The sell-off in oil weighs on the FTSE stocks. The barrel of WTI broke below $44.00 and the market remains on the sell side of the game given the looming uncertainties vis-à-vis the informal OPEC meeting.
Royal Dutch Shell (-0.74%) and BP (-0.69%) are leading losses at the London open, while other sectors tread water before the Bank of England’s (BoE) policy verdict.
The BoE is expected to maintain the status quo at today’s MPC meeting. We do not anticipate an additional action given that the latest economic data suggests that the UK’s economy is holding ground following the primary Brexit hit.
The FTSE 100 fully recovered the post-Brexit losses and gained up to 8.5% from its pre-Brexit levels. The pound paired a third of the value it lost against the US dollar over the same period.
Two months is a short period of time to evaluate the medium, long-term economic implications of such a sizeable structural change. The Brexit’s impacts on the real economy will be gradual as the country will progressively interrupt its existing relationship with the European Union, and build new partnerships almost from scratch depending on how much the political and legal environment will evolve.
In this long journey to the post-Brexit era, the BoE will need to do a major part of the heavy lifting to make sure that the monetary conditions are accommodative for a healthy transition. Yet given that the BoE, as the majority of the leading central banks, has already used heavy munitions to fight back an eight-year long recession, the timing of the Brexit shock has been inopportune.
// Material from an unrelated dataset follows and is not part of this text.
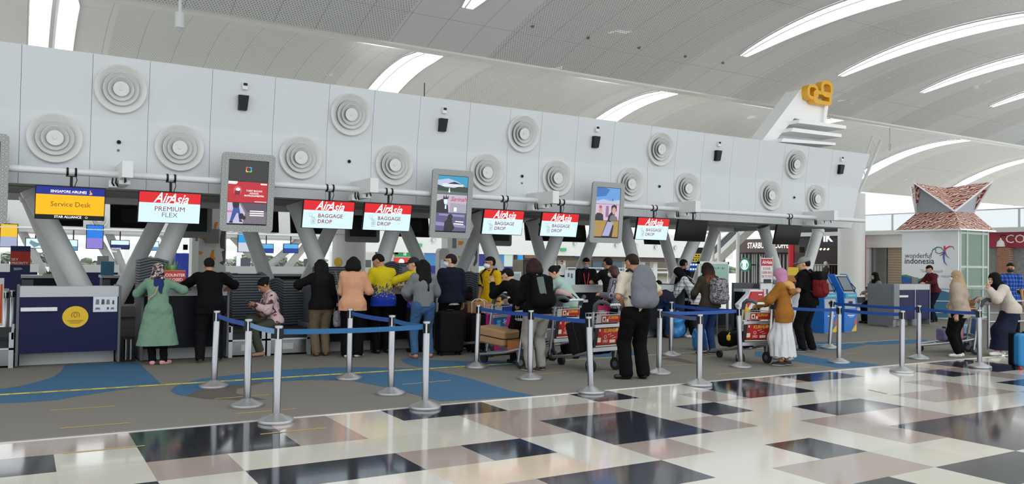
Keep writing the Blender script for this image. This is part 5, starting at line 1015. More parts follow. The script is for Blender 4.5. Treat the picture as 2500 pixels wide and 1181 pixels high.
# ---- the pavilion with a patterned horn roof
def batik():
    m = mat('batik_roof_print', (170, 90, 84), 0.6); N, L, b = nodes_of(m); tc = N.new('ShaderNodeTexCoord'); mp = N.new('ShaderNodeMapping'); mp.inputs['Scale'].default_value = (4.6, 4.6, 4.6); L.new(tc.outputs['Object'], mp.inputs[0])
    wv = N.new('ShaderNodeTexWave'); wv.wave_type = 'BANDS'; wv.bands_direction = 'DIAGONAL'; wv.inputs['Scale'].default_value = 0.9; wv.inputs['Distortion'].default_value = 9; wv.inputs['Detail'].default_value = 1.2; wv.inputs['Detail Scale'].default_value = 1.4
    L.new(mp.outputs[0], wv.inputs[0]); g = N.new('ShaderNodeMath'); g.operation = 'GREATER_THAN'; g.inputs[1].default_value = 0.55; L.new(wv.outputs['Fac'], g.inputs[0])
    mx = N.new('ShaderNodeMix'); mx.data_type = 'RGBA'; mx.inputs[6].default_value = (*lin((140, 60, 58)), 1); mx.inputs[7].default_value = (*lin((222, 200, 182)), 1); L.new(g.outputs[0], mx.inputs[0]); L.new(mx.outputs[2], b.inputs['Base Color']); return m
BAT = batik(); PVW = mat('pavilion_white', (240, 243, 245), 0.12, coat=0.4)
def pavilion():
    X0 = 25.0; A = gx(2340, 562, X0); y0 = A.y; y1 = gx(2202, 567, X0).y; ze = A.z; X1 = gy(2413, 566, y0).x
    t = thing('pavilion', 'white wonderful indonesia pavilion with a red batik horned roof', 'pavilion', (X0, y0, 0)); W, D = X1-X0, y1-y0
    MB().box((0, 0, 0), (0.06, D, ze)).build('printed_wall', PVW, t); MB().box((0.065, D-0.06, 0), (W, D-0.002, ze)).build('rear_wall', PVW, t)
    f = MB(); 
    for x in (0.065, W*0.28-.04, W*0.78, W-0.07): f.box((x, -0.02, 0), (x+0.07, 0.05, ze))
    for z in (0.02, 1.0, 1.62, ze-0.1): f.box((0.07, -0.015, z), (W, 0.05, z+0.07))
    f.build('window_frame', mat('pale_green_frame', (186, 200, 188), 0.4), t)
    MB().box((0.07, 0.003, 0), (W-0.05, 0.02, ze)).build('glass', glassmat('green_glass', (150, 176, 160), 0.4), t); MB().box((W-0.04, 0.02, 0), (W, D-0.06, ze)).build('side_glass', glassmat('green_glass', (150, 176, 160), 0.4), t)
    MB().box((0.5, 0.5, 1.55), (W-0.45, 0.9, 1.62)).build('inner_shelf', PVW, t); MB().box((0.5, 0.6, 1.62), (W-0.7, 0.85, 2.35)).build('dark_cabinet', mat('cabinet_slate', (60, 72, 78), 0.5), t); MB().box((0.3, 0.5, 0.0), (W-0.3, 0.9, 1.0)).build('inner_counter', mat('counter_green', (112, 126, 116), 0.5), t)
    MB().box((W-0.8, 0.59, 2.0), (W-0.5, 0.6, 2.25)).build('paper_notice', WHITE2, t)
    MB().box((-0.16, -0.16, ze), (W+0.16, D+0.16, ze+0.05)).build('eave', PVW, t)
    zn = gx(2326, 516, X0+0.25).z; e = [(-0.14, -0.14), (W+0.14, -0.14), (W+0.14, D+0.14), (-0.14, D+0.14)]; n = [(0.3, 0.3), (W-0.3, 0.3), (W-0.3, D-0.3), (0.3, D-0.3)]
    m = MB(); m.add([(x, y, ze+0.05) for x, y in e]+[(x, y, zn) for x, y in n], [(i, (i+1) % 4, 4+(i+1) % 4, 4+i) for i in range(4)]); m.build('lower_roof', BAT, t)
    zt = gx(2258, 446, X0-0.1).z; c = (W/2, D/2, zt-0.12)
    mid = [(W/2, -0.25, zt), (W+0.25, D/2, zt), (W/2, D+0.25, zt), (-0.25, D/2, zt)]
    mid[0] = (W*0.80, -0.30, zt+0.03); mid[3] = (-0.30, D*0.68, zt); m = MB(); g = MB(); tr = MB()
    for i in range(4):
        a, b = n[i], n[(i+1) % 4]; A_, B_ = (*a, zn), (*b, zn); ap = mid[i]
        g.add([A_, B_, Vector(ap)*0.75+Vector(c)*0.25-Vector((0, 0, .06))], [(0,1,2)]); tr.tube([A_, ap, B_], 0.03, 6)
        m.add([B_, ap, c], [(0,1,2)]); m.add([A_, c, ap], [(0,1,2)])
    m.build('horn_roof', BAT, t); g.build('gable_panels', mat('gable_grey', (176, 184, 194), 0.5), t); tr.build('gable_trim', PVW, t)
    # lettering and emblem on the printed wall (seen from -X, left is larger Y)
    TXT = mat('print_charcoal', (60, 64, 74), 0.5); PG = mat('print_grey', (150, 156, 160), 0.5)
    def yz(px, py): p = gx(px, py, X0-0.003); return p.y-y0, p.z
    y, z = yz(2209, 624); text('wonderful', 0.235, TXT, t, T(-0.004, y, z) @ YZ, align='LEFT', sx=0.95); y, z = yz(2208, 637); text('indonesia', 0.27, TXT, t, T(-0.004, y, z) @ YZ, align='LEFT', bold=0.003, sx=1.0)
    y, z = yz(2245, 661); text('"Get in touch', 0.14, PG, t, T(-0.004, y, z) @ YZ, align='LEFT', shear=0.2); y, z = yz(2275, 673); text('with nature"', 0.14, PG, t, T(-0.004, y, z) @ YZ, align='LEFT', shear=0.2)
    def swirl(pts, m_, r): q = MB(); q.tube([(-0.006, *yz(px, py)) for px, py in pts], r, 6); q.build('emblem_swirl', m_, t)
    G1, G2, G3, G4 = mat('swirl_green', (70, 130, 120), .5), mat('swirl_red', (206, 70, 80), .5), mat('swirl_blue', (60, 110, 170), .5), mat('swirl_violet', (120, 90, 150), .5)
    swirl([(2274,622),(2277,610),(2288,603),(2298,604),(2304,612)], G1, [0.006,0.014,0.02,0.014,0.008]); swirl([(2284,608),(2285,616),(2293,619),(2303,615)], G3, 0.012); swirl([(2330,609),(2327,602),(2318,601),(2310,606),(2305,613)], G2, [0.006,0.014,0.02,0.02,0.01]); swirl([(2306,600),(2307,612),(2302,620),(2294,624)], G2, [0.03,0.03,0.02,0.006]); swirl([(2305,614),(2304,628),(2306,640),(2313,648)], G3, [0.03,0.025,0.018,0.005]); swirl([(2307,614),(2311,624),(2318,630)], G4, [0.02,0.014,0.006])
    q = MB(); pts = [yz(*p) for p in ((2201,672),(2212,672),(2228,677),(2245,683),(2254,681),(2259,676),(2262,692),(2262,740),(2201,740))]; q.add([(-0.003, *p) for p in pts], [tuple(range(len(pts)))[::-1]]); q.build('blue_wave', mat('wave_blue', (50, 104, 180), .5), t)
    q = MB(); pts = [yz(*p) for p in ((2201,671),(2212,670),(2228,675),(2245,680),(2252,678),(2259,672),(2259,678),(2250,685),(2240,685),(2225,680),(2212,675),(2201,674))]; q.add([(-0.004, *p) for p in pts], [tuple(range(len(pts)))[::-1]]); q.build('green_wave', mat('wave_green', (80, 150, 110), .5), t)
    q = MB(); pts = [yz(*p) for p in ((2265,740),(2290,706),(2318,714),(2338,735),(2338,775),(2265,775))]; q.add([(-0.003, *p) for p in pts], [tuple(range(len(pts)))[::-1]]); q.build('teal_wave', mat('wave_teal', (70, 140, 170), .5), t)
pavilion()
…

As of today, the BoE’s manoeuvre margin is limited.
The bank rate is already at the bottom of the range, 0.25%, and the Bank of England is already targeting to buy the massive amount of £435 billion of sovereign bonds. Besides, it will start purchasing corporate bonds on September 27th aiming to buy up to £10 billion worth of bonds over the next 18 months. In our view, the action is already taken. It is now time for the BoE to sit back and observe.
Hopefully, the astounding recovery in the business sentiment will buy some time for the BoE before it feels the fresh need to expand its stimuli program to avoid a potential recession in the coming quarters.
At today’s meeting, the most important insight will be the evolution in the BoE’s economic assessment and projections.
Although the key macro-metrics, inflation and unemployment, remained resilient following the 25 basis points cut six weeks ago, the UK’s economy displayed a solid posture.
Therefore, any optimism in the BoE’s rhetoric should further ease the probability of additional stimuli before the end of the year and give a further support to the actual recovery in the pound market.
Unless an unexpected dovish rhetoric, or action, the mid-term recovery should allow the GBPUSD to advance toward 1.3642 (major 38.2% retracement on post-Brexit sell-off). Intra-day supports are seen at 1.3200 (minor 23.6% retrace on Sep 6th –- Sep 14th decline), 1.3138 (Sep 14th double bottom) and 1.3056 (Aug 29th & Aug 31th double bottom).